13 marzo 2015

Rosas

Mi relación con las flores comenzó cuando se me empezó a morir la gente. Llegué incluso a odiarlas porque su olor, más que ocultarlo, significaba el hedor de la muerte. Pero luego me reconcilié con ellas, porque me pesó que en el último entierro no las hubiera. Y, reflexionado un poco, me pesó un poco más saber que si me llevaban flores cuando me muriera, no las iba a disfrutar. Y no me gusta maltratar así a las flores, tratarlas como tapadera de lo triste. 

Así que salí a comprar flores. Y antes las rosas se me hacían tontas: como Barbies, como lo más común. Como total falta de imaginación.
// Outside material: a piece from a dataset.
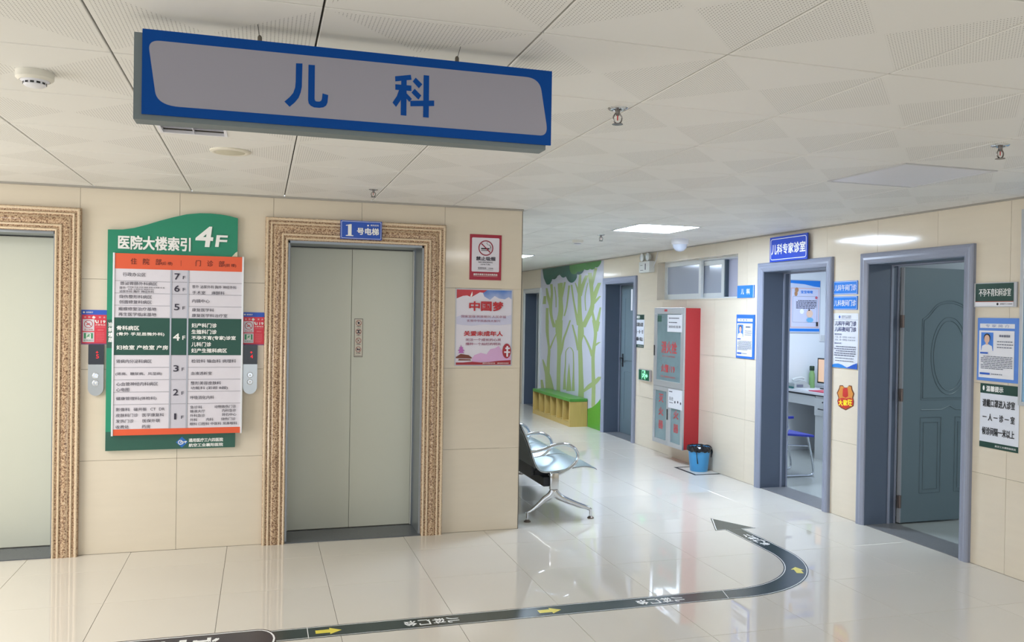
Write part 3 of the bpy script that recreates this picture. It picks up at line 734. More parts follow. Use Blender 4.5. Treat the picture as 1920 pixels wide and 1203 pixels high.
# ------------------------------------------------------------------ elevator number sign, sticker
s = Sign('elevator_sign', 'small blue sign 1号电梯 fixed over the elevator surround', 'sign', W, -1.343, 2.113, -1.055, 2.243, .045, .06, mat('royal blue enamel', (36, 84, 186), .35), 'plate', bev=.002)
u0, v1_ = s.q(.025, .05); u1, v0_ = s.q(.975, .95); b, _, d = s.get('border_line', WINK); stroke(b, W, rrect(u0, v0_, u1, v1_, .008), .0022, d, True)
s.poly('numeral', WINK, [(.17, .24), (.235, .2), (.265, .2), (.265, .78), (.31, .8), (.31, .84), (.13, .84), (.13, .8), (.18, .78), (.18, .28), (.13, .3), (.13, .26)])
s.c('lettering', WINK, '号电梯', .4, .92, .56, .36, .035); s.disc('numeral', WINK, .66, .24, .006); s.c('lettering', WINK, '襄阳医院', .72, .92, .22, .09)
s.done()
ST = planeY(.30)
s = Sign('safety_sticker', 'tall white safety sticker with four red prohibition rings on elevator door', 'sticker', ST, -1.2, 1.27, -1.137, 1.555, .001, .002, mat('dark sticker edge', (58, 50, 44), .5), 'backing')
s.r('sticker_field', mat('cream sticker', (214, 208, 194), .4), .05, .012, .95, .988)
for i, bb in enumerate((.11, .335, .57, .80)):
    s.ring('red_ring', mat('deep red print', (150, 34, 34), .4), .5, bb, .019, .0035)
    if i == 0: s.disc('dark_pictogram', INK, .5, bb, .007, .009)
    if i == 1: s.r('dark_pictogram', INK, .3, bb-.04, .7, bb-.02); s.r('dark_pictogram', INK, .44, bb-.03, .56, bb+.03); s.r('dark_pictogram', INK, .3, bb+.02, .7, bb+.04)
    if i == 2: s.line('dark_pictogram', INK, [(.35, bb+.03), (.6, bb-.03)], .003)
    if i == 3: s.r('dark_pictogram', INK, .32, bb-.025, .48, bb+.02); s.r('dark_pictogram', INK, .54, bb-.02, .68, bb+.02)
    s.line('red_ring', MATS['deep red print'], [(.31, bb-.045), (.69, bb+.045)], .003)
    s.c('caption', INK, ('严禁拍打', '严禁扒门', '严禁倚靠', '禁止蹦跳')[i], .25, .75, bb+.095, .022, .03)
s.c('caption', INK, '请正确使用电梯', .1, .9, .965, .02, .01)
s.done()

# ------------------------------------------------------------------ no smoking sign and poster
s = Sign('no_smoking_sign', 'crimson bordered white no smoking sign above the large poster', 'sign', W, -.402, 1.856, -.161, 2.19, .001, .006, mat('crimson sign', (164, 32, 58), .4), 'board')
b, _, d = s.get('white_field', LIL); p, q = s.q(.06, .82), s.q(.93, .07); flat(b, W, rrect(*p, *q, .008), d)
s.line('cigarette', BLACK, [(.35, .31), (.62, .31)], .010); s.line('cigarette', BLACK, [(.35, .35), (.62, .35)], .004)
s.line('cigarette', BLACK, [(.64, .30), (.64, .24), (.56, .22), (.52, .19), (.56, .17)], .003); s.line('cigarette', BLACK, [(.66, .35), (.66, .27), (.62, .22)], .003)
s.ring('prohibition_ring', mat('dark crimson', (150, 26, 56), .4), .5, .295, .053, .008); s.line('prohibition_ring', MATS['dark crimson'], [(.36, .20), (.64, .39)], .008)
s.c('lettering', INK, '禁止吸烟', .2, .8, .53, .085, .035); s.c('lettering', INK, 'NO SMOKING', .27, .72, .61, .028, .02); s.c('lettering', INK, '(含电子烟)', .34, .64, .66, .035); s.c('lettering', INK, '监督电话：12345', .26, .74, .74, .038)
s.r('lettering', INK, .25, .775, .74, .779)
s.c('white_lettering', WINK, '襄阳市爱国卫生运动委员会', .12, .88, .88, .04, .02); s.r('white_lettering', WINK, .12, .915, .88, .919)
s.done()

def gradient_mat(name, c0, c1, horiz=False, lo=0, hi=1, noise=.3, sc=4):
    M = bpy.data.materials.new(name); M.use_nodes = True; N = M.node_tree.nodes; L = M.node_tree.links
    b = N['Principled BSDF']; b.inputs['Roughness'].default_value = .35
    tc = N.new('ShaderNodeTexCoord'); nz = N.new('ShaderNodeTexNoise'); nz.inputs['Scale'].default_value = sc; nz.inputs['Detail'].default_value = 4
    L.new(tc.outputs['Object'], nz.inputs[0]); sp = N.new('ShaderNodeSeparateXYZ'); L.new(tc.outputs['Object'], sp.inputs[0])
    mr = N.new('ShaderNodeMapRange'); mr.inputs[1].default_value = lo; mr.inputs[2].default_value = hi
    ad = N.new('ShaderNodeMath'); ad.operation = 'MULTIPLY_ADD'; L.new(nz.outputs[0], ad.inputs[0]); ad.inputs[1].default_value = noise; L.new(sp.outputs[0 if horiz else 2], ad.inputs[2])
    L.new(ad.outputs[0], mr.inputs[0]); r = N.new('ShaderNodeValToRGB'); r.color_ramp.elements[0].color = S(*c0); r.color_ramp.elements[1].color = S(*c1)
    L.new(mr.outputs[0], r.inputs[0]); L.new(r.outputs[0], b.inputs['Base Color']); MATS[name] = M
    return M
s = Sign('wall_poster', 'large pale propaganda poster 中国梦 with red title beside the wall corner', 'poster', W, -.504, 1.222, -.068, 1.79, .001, .004, mat('poster edge', (200, 202, 212), .4), 'sheet')
s.r('poster_ground', mat('poster lilac', (226, 222, 234), .3, noise=.05, nscale=6), .02, .015, .98, .985)
SKYG = gradient_mat('blue poster wash', (206, 212, 236), (40, 110, 196), False, .50, .66, .16, 9)
s.poly('blue_wash', SKYG, [(.45, .015), (.98, .015), (.98, .13), (.93, .10), (.86, .13), (.76, .12), (.68, .09), (.6, .14), (.5, .10)])
s.poly('red_wave', mat('poster red', (194, 52, 64), .35, noise=.15, nscale=12), [(.02, .015), (.55, .015), (.48, .05), (.42, .045), (.33, .085), (.27, .11), (.2, .09), (.13, .095), (.02, .13)])
LB = mat('lavender mountain', (206, 206, 230), .4); PK = mat('pink mountain', (216, 172, 214), .4)
s.poly('far_mountain', LB, [(.02, .37), (.12, .34), (.25, .375), (.4, .35), (.5, .38), (.65, .36), (.8, .38), (.98, .33), (.98, .45), (.75, .47), (.5, .46), (.3, .48), (.1, .47), (.02, .46)])
s.poly('pink_mountain', PK, [(.3, .9), (.34, .86), (.45, .83), (.55, .85), (.62, .78), (.7, .77), (.76, .74), (.82, .8), (.9, .84), (.98, .87), (.98, .93), (.6, .95), (.3, .95)])
s.poly('pagoda', mat('mauve pagoda', (186, 110, 186), .4), [(.1, .72), (.115, .75), (.15, .77), (.13, .775), (.17, .805), (.14, .81), (.16, .835), (.06, .835), (.08, .81), (.05, .805), (.09, .775), (.07, .77), (.1, .75)])
HT = mat('brown hall roof', (120, 62, 50), .5)
s.poly('hall_roof', HT, [(.02, .885), (.1, .845), (.24, .86), (.3, .895), (.28, .905), (.02, .90)]); s.poly('hall_roof', HT, [(.06, .93), (.07, .91), (.27, .915), (.28, .93)])
s.poly('red_hem', mat('poster deep red', (160, 38, 50), .4), [(.02, .985), (.02, .955), (.15, .955), (.3, .945), (.45, .955), (.6, .95), (.75, .935), (.98, .925), (.98, .985)])
s.disc('red_seal', mat('poster seal red', (164, 38, 52), .4), .905, .805, .033, .055)
s.r('pale_figure', LIL, .88, .76, .96, .78); s.r('pale_figure', LIL, .86, .81, .965, .83); s.r('pale_figure', LIL, .9, .74, .93, .88)
s.poly('white_bird', WINK, [(.27, .06), (.285, .035), (.29, .08), (.27, .11), (.25, .1)])
DR = mat('title red', (190, 34, 44), .4)
for ch, x in (('中', .24), ('国', .445), ('梦', .65)): s.c('title_lettering', DR, ch, x, x+.175, .225, .115, .045)
PR = mat('rose ink', (160, 92, 120), .5)
s.c('slogan_lettering', PR, '国家富强 民族振兴 人民幸福', .1, .88, .36, .034, .015); s.c('slogan_lettering', PR, '实现中华民族伟大复兴', .2, .78, .415, .032, .015)
s.c('title_lettering', DR, '关爱未成年人', .15, .83, .58, .062, .04)
s.c('slogan_lettering', PR, '关注一个成长的心灵', .18, .8, .66, .034, .02); s.c('slogan_lettering', PR, '播种一个灿烂的明天', .18, .8, .715, .034, .02)
s.c('footer_lettering', WINK, '襄阳市文明办宣传部', .48, .7, .965, .016, .01); s.c('footer_lettering', WINK, '襄阳医院党委宣', .74, .94, .965, .016, .01)
s.done()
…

Pero entonces me enteré del prodigio que son: tuvo Alejandro que vencer a Darío y aprender a montar grandes elefantes, para que ellas, en sus barroco y geométrico prodigio, se nos hicieran cotidianas. Luego resulta que tenemos maravillas frente a las narices, y las despreciamos porque se nos han aturdido los sentidos. 

Y, de todas maneras, si fuera verdad lo que dice el amado e iracundo Schopenhauer sobre la vida, que más nos valdría no haber nacido, o mejor sería que nos muriésemos pronto, sean pues las dulces rosas adorne de tan cotidiana tragedia.